We are also unpersuaded by defendant’s argument that plaintiffs lacked sufficient standing to bring an independent action or to intervene in the government’s suit. We may accept for purposes of this decision defendant’s argument that Congress defined the term “citizen” in § 1365(g) to incorporate the standing requirements outlined in Sierra Club v. Morton, 405 U.S. 727, 92 S.Ct. 1361, 31 L.Ed.2d 636 (1972), but that argument does not defeat plaintiffs’ standing. The standing defect in Morton was that the “impact of the proposed changes ... will not fall indiscriminately upon every citizen” and that the Sierra Club “failed to allege that it or its members would be affected in any of their activities or pastimes by the ... development.” 405 U.S. at 735, 92 S.Ct. at 1366. In contrast, plaintiffs here did allege that their members resided in the vicinity of the affected waters and that those members “recreate in, on or near, or otherwise use and enjoy” those waters. Plaintiffs’ allegations also certainly meet the requirements of § 1365(g), because they alleged that their members’ “health, recreational, aesthetic and environmental interests ... have been, are being and will be adversely affected by” the defendant’s illegal pollution discharges. We think these allegations * satisfy both the constitutional requirements of standing and the requirement that plaintiffs be “citizens” as defined in § 1365(g). The Second Circuit’s opinion in Sierra Club v. SCM Corp., 747 F.2d 99 (2 Cir.1984), is distinguishable on the basis of the Sierra Club’s argument to which the court was responding. The language of the Second Circuit does not, we think, extend to this case.

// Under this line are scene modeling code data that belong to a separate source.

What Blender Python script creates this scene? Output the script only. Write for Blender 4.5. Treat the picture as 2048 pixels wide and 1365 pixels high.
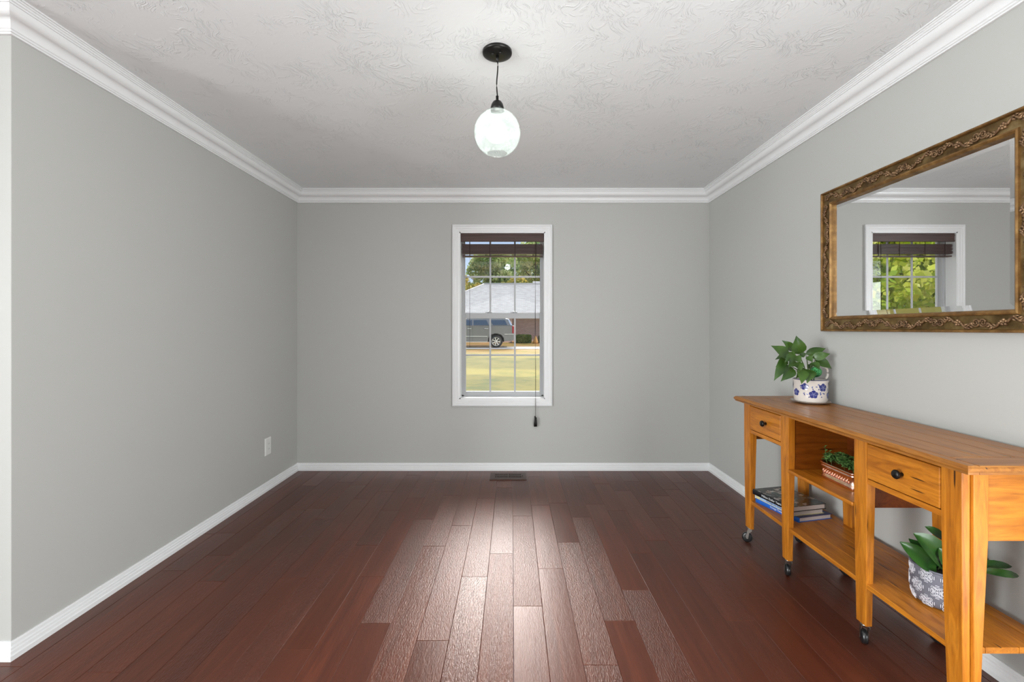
import bpy, bmesh, math, random
from math import sin, cos, pi, sqrt, radians
from mathutils import Vector, Matrix, noise as mnoise
random.seed(7)
sc = bpy.context.scene
for o in list(bpy.data.objects): bpy.data.objects.remove(o)
COL = sc.collection

# ------------------------------------------------------------------ camera
CH = 1.236                      # eye height
F = 910.0                       # focal length in pixels of the 2048 frame
cam_d = bpy.data.cameras.new('camera'); cam = bpy.data.objects.new('camera', cam_d); COL.objects.link(cam)
cam_d.sensor_width = 36; cam_d.lens = 36 * F / 2048; cam_d.shift_y = -24.5 / 2048
cam_d.clip_start = 0.02; cam_d.clip_end = 500
cam.location = (0, 0, CH); cam.rotation_euler = (pi / 2, 0, 0)
sc.camera = cam
sc.view_settings.view_transform = 'Standard'; sc.view_settings.look = 'None'
sc.view_settings.exposure = 0.12; sc.view_settings.gamma = 1; sc.view_settings.use_curve_mapping = False

# ------------------------------------------------------------------ sky
w = bpy.data.worlds.new('sky'); sc.world = w; w.use_nodes = True
nt = w.node_tree; nt.nodes.clear()
wo = nt.nodes.new('ShaderNodeOutputWorld'); bg = nt.nodes.new('ShaderNodeBackground')
tc = nt.nodes.new('ShaderNodeTexCoord'); sp = nt.nodes.new('ShaderNodeSeparateXYZ'); rp = nt.nodes.new('ShaderNodeValToRGB')
nt.links.new(tc.outputs['Generated'], sp.inputs[0]); nt.links.new(sp.outputs['Z'], rp.inputs[0])
e = rp.color_ramp.elements
e[0].position = 0.0; e[0].color = (0.80, 0.92, 1.12, 1)
e[1].position = 1.0; e[1].color = (0.42, 0.60, 0.95, 1)
k = e.new(0.20); k.color = (0.62, 0.80, 1.10, 1)
# added bright patch of unseen sky over the street, feeds the floor glare
dp = nt.nodes.new('ShaderNodeVectorMath'); dp.operation = 'DOT_PRODUCT'; nt.links.new(tc.outputs['Generated'], dp.inputs[0])
dp.inputs[1].default_value = (0.0, 0.84, 0.543)
mr = nt.nodes.new('ShaderNodeMapRange'); mr.interpolation_type = 'SMOOTHSTEP'; nt.links.new(dp.outputs['Value'], mr.inputs[0])
mr.inputs[1].default_value = 0.945; mr.inputs[2].default_value = 0.985; mr.inputs[3].default_value = 0.0; mr.inputs[4].default_value = 34.0
cn_ = nt.nodes.new('ShaderNodeMix'); cn_.data_type = 'RGBA'; cn_.blend_type = 'ADD'; cn_.clamp_factor = False
nt.links.new(mr.outputs[0], cn_.inputs[0]); nt.links.new(rp.outputs[0], cn_.inputs[6]); cn_.inputs[7].default_value = (1.0, 0.97, 0.94, 1)
nt.links.new(cn_.outputs[2], bg.inputs[0]); bg.inputs[1].default_value = 0.85
nt.links.new(bg.outputs[0], wo.inputs[0])

# ------------------------------------------------------------------ sun, and fill lights added in the unseen rooms behind
sd = bpy.data.lights.new('sun', 'SUN'); so = bpy.data.objects.new('sun', sd); COL.objects.link(so)
sd.energy = 3.2; sd.angle = radians(0.6); sd.color = (1.0, 0.95, 0.86)
so.rotation_euler = Vector((-0.62, 0.42, -0.66)).to_track_quat('-Z', 'Y').to_euler()
def area(name, loc, direction, sx, sy, power, col=(1, 1, 1)):
    d = bpy.data.lights.new(name, 'AREA'); d.shape = 'RECTANGLE'; d.size = sx; d.size_y = sy
    d.energy = power; d.color = col
    o = bpy.data.objects.new(name, d); COL.objects.link(o); o.location = loc
    o.rotation_euler = Vector(direction).to_track_quat('-Z', 'Y').to_euler(); return o
FILL_COL = (0.95, 1.0, 1.02)
area('fill_rear', (-3.4, -3.38, 1.45), (0.1, 1, 0.0), 2.6, 1.9, 20, FILL_COL)  # added fill; the rear wall has no window
area('fill_side', (-4.9, -1.4, 1.25), (1, 0.12, 0.05), 2.8, 2.1, 470, FILL_COL)  # added fill from the unseen left, brightens the right wall
area('fill_other_side', (1.69, 0.15, 1.25), (-1, 0.1, 0.05), 2.1, 2.1, 132, FILL_COL)  # added fill just out of view, brightens the left wall
area('ceiling_fill', (-0.3, -0.2, 1.75), (0, 0.0, 1), 0.5, 0.5, 8, FILL_COL)  # added light aimed at the ceiling, no lamp is built for it
area('floor_fill', (1.08, -0.3, 0.03), (-0.1, 0.15, 1), 1.0, 1.7, 26, (1.0, 0.99, 0.97))  # added upward light at floor level, lifts the ceiling

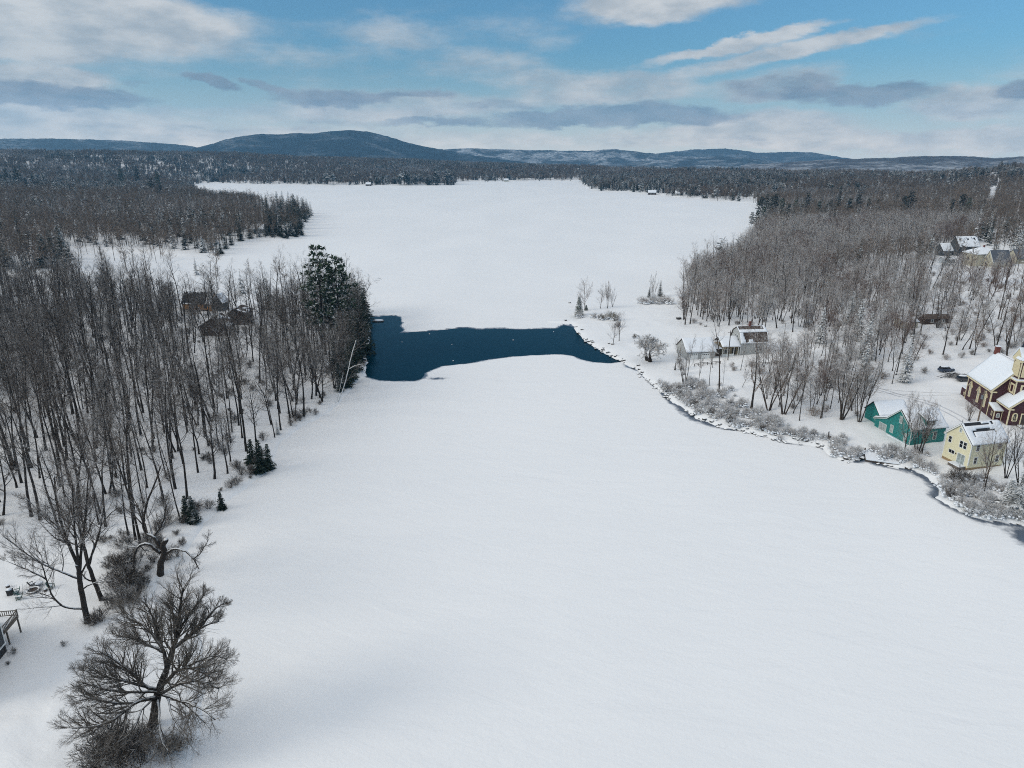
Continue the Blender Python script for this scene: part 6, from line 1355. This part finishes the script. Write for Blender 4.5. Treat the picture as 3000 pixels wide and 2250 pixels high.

Having concluded that plaintiffs have standing and that their action was not barred by the parallel government suit, we see no basis on which to support the district court’s orders when made. Both the right to file an independent action and the right to intervene in a government enforcement suit are express statutory rights that were denied in this case. Nevertheless, events have changed since the district court’s orders, and we believe this appeal is now effectively moot. The government and defendant have negotiated a consent decree which is awaiting final signatures and which plaintiffs concede is a “good” settlement to which they have no objections. Defendant has ceased or will shortly cease the operations at issue here and will abandon its relevant discharge permits, so the only immediate aspect to enforcing the decree will be collection of a monetary penalty. Plaintiffs conceded that if they were allowed to intervene in the government suit their appeal from dismissal of their independent action would be moot, and since we believe that subsequent events in the government’s case have effectively mooted that issue also, we dismiss both appeals as moot.

DISMISSED.

Since plaintiffs’ complaint and motion to intervene were dismissed at preliminary stages without evidentiary testing, we must accept plaintiffs’ allegations as true. CBF also alleged that it has over 14,000 members in the Chesapeake Bay Area, and NRDC alleged that it has over 1,270 individual members in the State of Maryland. We have no reason to doubt the veracity of any of these allegations, but if they had been challenged, the district court could have required an affidavit to the same effect or disclosure of the names of a representative number of members. We reject any implication in defendant’s argument on standing that individual citizen members of organizational representatives must subject themselves to detailed interrogatories on their use of the affected waters or the implication that, if the members exist as alleged, the organization may not sue on their behalf.